Why the shift to net-centric?

Tom Mayhew discussed the changing role of IT in the U.S. military, saying that it is going through the biggest change since 1940s, when automobiles were employed as effective transportation method for Army, which led to the Interstate Highway Act in 1950s, changing the life of every American.

Mayhew is a senior director of Oracle Corporation’s Technology Business Unit, who is currently serving as senior Enterprise Solution Architect for Oracle customer organizations in DoD.

Based on his experience with DoD, Mayhew said that IPv6 is even a bigger transformation, which is crucial in moving toward the Net Centric Operation. He pointed out that the need for speed is forcing U.S. military to use commercial technology, citing the example that Army is forced to use FedEx to complement conventional Army logistics operation.

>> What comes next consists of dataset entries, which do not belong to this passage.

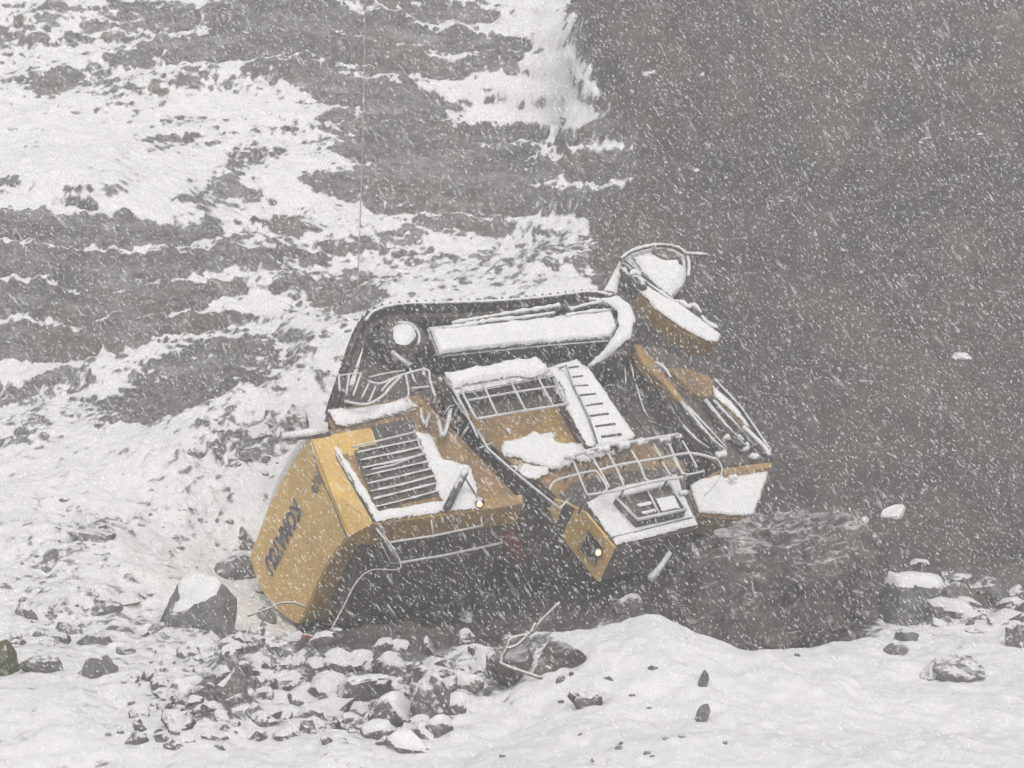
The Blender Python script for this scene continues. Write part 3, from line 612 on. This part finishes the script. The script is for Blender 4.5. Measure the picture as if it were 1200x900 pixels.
snow_pad('snow_cover', [(707, 341), (727, 304), (729, 318), (721, 344)], -.29, .04, fin, seed=31, rag=.01, edge=.04)
tp = bar3('tooth_bar', [pick(802, 297, .1), pick(818, 298, .1), pick(831, 299, .1)], [.04, .035, .03], 'steel', bk)
mesh_obj('snow_cover', *tube_geo([pick(803, 296, .14), pick(820, 297, .14), pick(830, 298, .14)], [.02, .035, .02]), 'snow', tp, True)

# ---- crawler seen from its side
loop_px = [(402, 452), (410, 418), (424, 382), (440, 364), (468, 357), (520, 355), (580, 353), (640, 348), (690, 343), (720, 347), (738, 360), (744, 378), (738, 398), (720, 414), (690, 430), (640, 446), (560, 462), (480, 476), (425, 476)]
Lp = smooth_path([loc(pick(x, y, 0)) for x, y in loop_px], 6, True)
Lp = [np.array([q[0], q[1], 0]) for q in Lp]
def resample(P, step):
    P = [np.array(p) for p in P] + [np.array(P[0])]; d = [0]
    for i in range(1, len(P)): d.append(d[-1] + np.linalg.norm(P[i] - P[i - 1]))
    n = int(d[-1] / step); out = []; A = np.array(P)
    for k in range(n):
        s = d[-1] * k / n; out.append([np.interp(s, d, A[:, j]) for j in range(3)])
    return np.array(out)
sh = resample(Lp, .19); ctr = sh.mean(0)
crawl = prism('crawler', [(500, 382), (560, 376), (640, 370), (716, 362), (724, 380), (716, 398), (640, 404), (560, 412), (514, 417)], -.2, .5, 'steel', root, .04)
TW = 1.0
parts = []
N = len(sh)
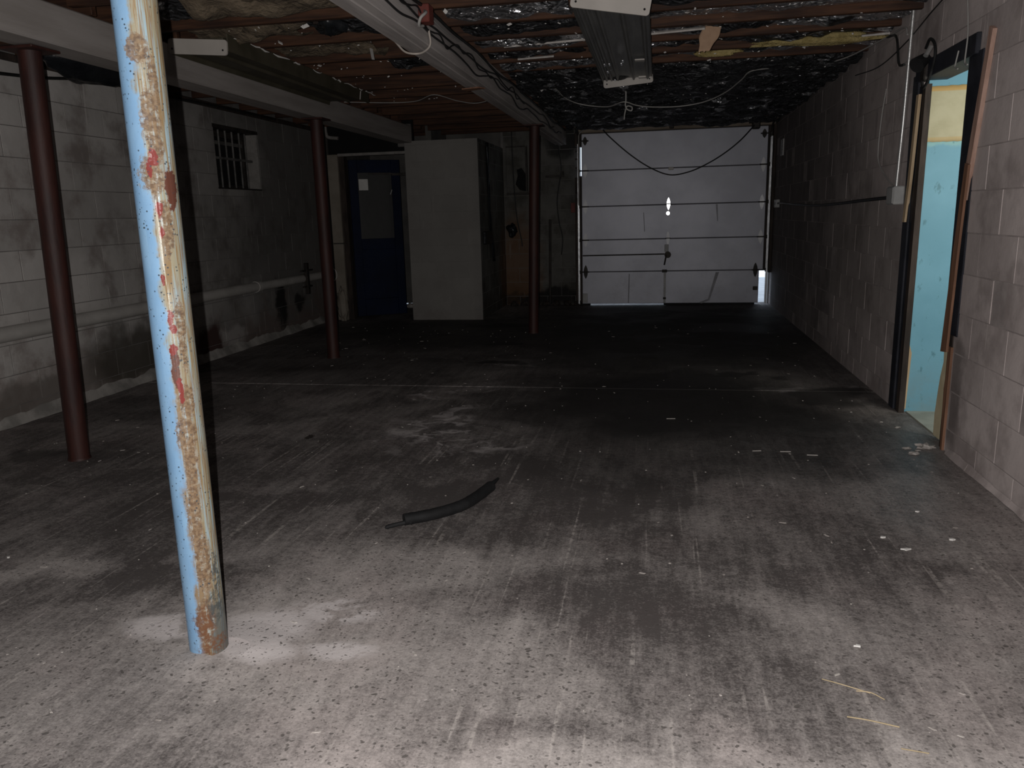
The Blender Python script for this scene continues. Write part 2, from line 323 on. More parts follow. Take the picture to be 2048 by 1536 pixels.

Successes in business world cannot help but influence military operation, he says. Companies like UPS, Amazon.com, Dell, and G.E. share the characteristics that they share the characteristics of global market reach, extreme asset utilization, low response time, global infrastructure, serving markets of individuals, rapid technology cycle, and market lifecycles of months. Mayhew said that U.S. military needs to sustain global presence and conduct effect-based operations with low response times. They are facing more amorphous threats. They have to keep more rapid technology cycles to help them outpace enemy’s OODA (Observation, Orientation, Decision, Action) loop.

For swift decisions and actions, current and future war troops need to share various types of information in an integrated way, information such as weapons mix, battle damage, threat indication, etc. Military information system has been traditionally based on data-centric architecture, but such need to know and share information at the frontline requires network-centric information management.

Mayhew explained the increasing need for U.S. military to be more aggressive in adopting emerging technology, noting that the network-centric operation hasn’t gotten to war fighters yet.